Thick ice 'catastrophic' for Magdalen Islands grey seal hunters
Sealers come back empty-handed after ice blocks attempts to reach herds off Nova Scotia coast

Sealers on the Magdalen Islands usually haul in 2,000 grey seals in the short winter hunting season. This year, they did not bring back a single seal, after two failed expeditions out on the Gulf of St. Lawrence.
Crews that set out in January to hunt for prized grey seals off the coast of Nova Scotia could not get past the thick ice.
Réjean Vigneau, president of the Intra-Quebec Sealers Association, said the team of around a dozen hunters won't make another attempt before the end of the season, which he calls "catastrophic."
"It's also catastrophic for the Magdalen Islands' marine ecosystem," he said. "All the seals are confined in the waters of the estuaries."
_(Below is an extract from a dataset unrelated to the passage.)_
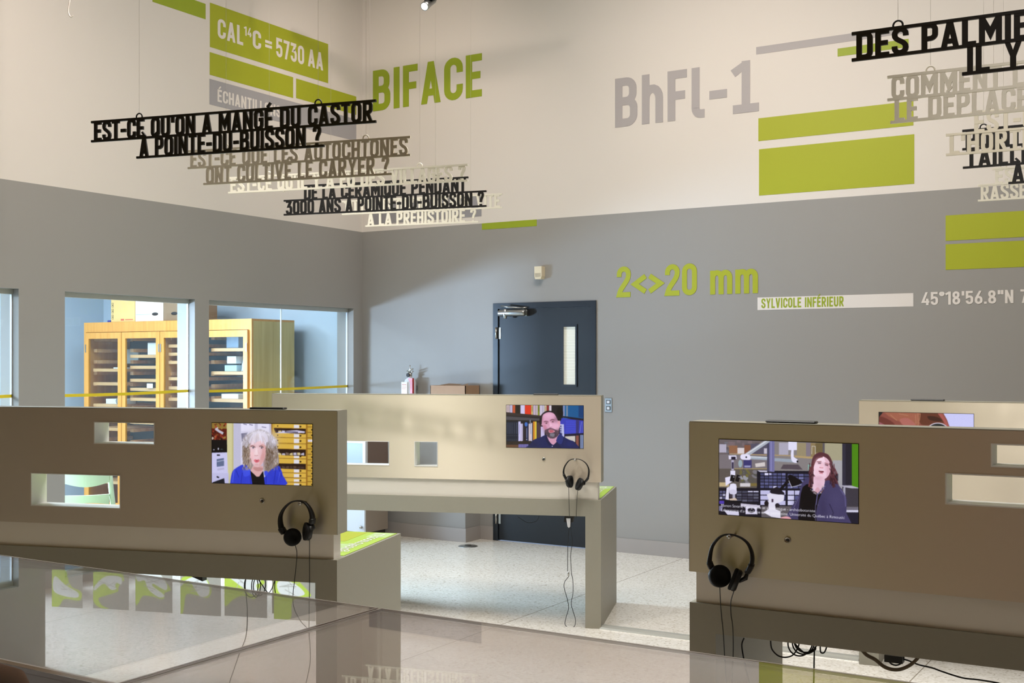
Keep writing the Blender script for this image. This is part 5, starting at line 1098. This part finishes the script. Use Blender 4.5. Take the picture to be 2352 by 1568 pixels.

"We've never had trouble meeting demand, but for 2018, we'll have to see," he said.
The market for seal meat in Quebec restaurants has steadily increased in recent years. The butcher shop, which once sold the meat from 200 seals a year, now ships out cuts from nearly 2,000 seals annually.
Domino effect on workers
Vigneau said he had to inform seasonal workers he wouldn't be hiring anyone for the usual four- or five-week period during which the meat is processed and shipped out.
The butcher shop may also have to let go of some of its full-time employees.
For the hunters, there is one option left: they can head for Newfoundland when the harp seal hunt opens in March.
Vigneau said the harp seals, also known as Groenland seals, are less coveted, because they're smaller and their meat is not as high quality as grey seal meat.
The yield from the March expeditions is also uncertain, Vigneau said.
"We don't know how many there will be in the Gulf," he said. "All we know is there will be lots of ice."
End to illegal hunting
In past years when the hunt yielded few grey seals, Vigneau admits he and his colleagues would sometimes hunt illegally on Brion Island — an uninhabited island north of the peninsula set aside as an ecological reserve.
For years, sealers have called on the Quebec government to lift the ban on seal hunting on Brion Island, claiming the reserve is now overrun with seals which are depleting fish stocks.
So far the province has refused.
While Vigneau and some of his colleagues ignored the ban in the past, a recent crackdown by the Ministry of Natural Resources has now put the island off limits.

Six other hunters who accompanied the pair were fined $100 for being on an ecological reserve without authorization.
The grey seal population in the Gulf of St. Lawrence has grown from around 5,000 in the 1960s to 98,000 in 2014, according to Fisheries and Oceans Canada.
The harp seal population has remained between 7 and 7.8 million in the North Atlantic since 2004.